A review by inquisitrix
In the Watchful City by S. Qiouyi Lu

adventurous challenging emotional mysterious reflective slow-paced
  • Plot- or character-driven? A mix
  • Strong character development? Yes
  • Loveable characters? Yes
  • Diverse cast of characters? Yes
  • Flaws of characters a main focus? It's complicated

5.0

 The city of Ora is a place of beauty grown from unbearable trauma. Its tangles of vines, structurally integral trees, and streets named for flowers and painted with their namesake floral motifs to visually distinguish them from one another both melt into and clash against the equally integral constant surveillance its citizens live under. The lives of the people of Ora are guided, guarded, and in many ways imprisoned by the body-hopping “nodes”—once-ordinary people who have been physiologically altered in order to interface with the city’s energy and information network—who observe everything that happens in the city. This is a beautiful and terrible book, delicate and intricate in its inventive biopunk storytelling, heavy and hard-hitting in its lingering impact. 

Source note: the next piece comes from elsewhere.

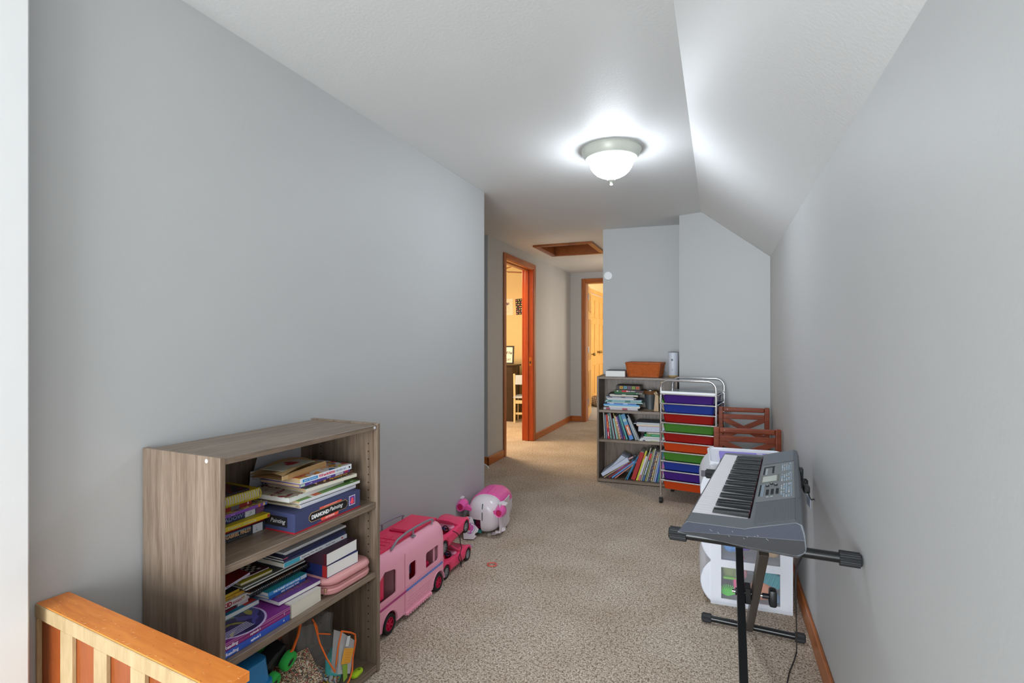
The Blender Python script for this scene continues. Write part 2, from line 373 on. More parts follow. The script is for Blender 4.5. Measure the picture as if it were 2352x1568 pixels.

In the Watchful City shows, through its structure of nested stories, how endless are the ways in which individuals and societies react to trauma and the aftermath of terrible events. Its queerness—as integral to its narrative as the trees and nodes are to the titular city—and its Chinese and Asian-diaspora cultural influences resist capitulating to the expectations of straight, Western readings, resulting in a narrative that does not feel much like anything I’ve read before. 


The complexity of this novella is such that I doubt most readers—certainly not myself—are likely to absorb everything it has to offer in a single reading. Luckily, the brief novella format makes multiple readings easy, and S. Qiouyi Lu’s sensuous, poetic prose is absorbing enough to get lost in even after one knows how all the stories end. In the Watchful City is not only easy but rewarding to read more than once, and I think that readers who do so will continue to find new facets to this well-polished gem of a book. 


I would recommend this novella to readers in search of innovative speculative work that will make them both think and feel (and I would also recommend that potential readers pay close attention to the author’s content warnings). 


I received a free digital advance copy of this book from Tordotcom Publishing via NetGalley in exchange for my review.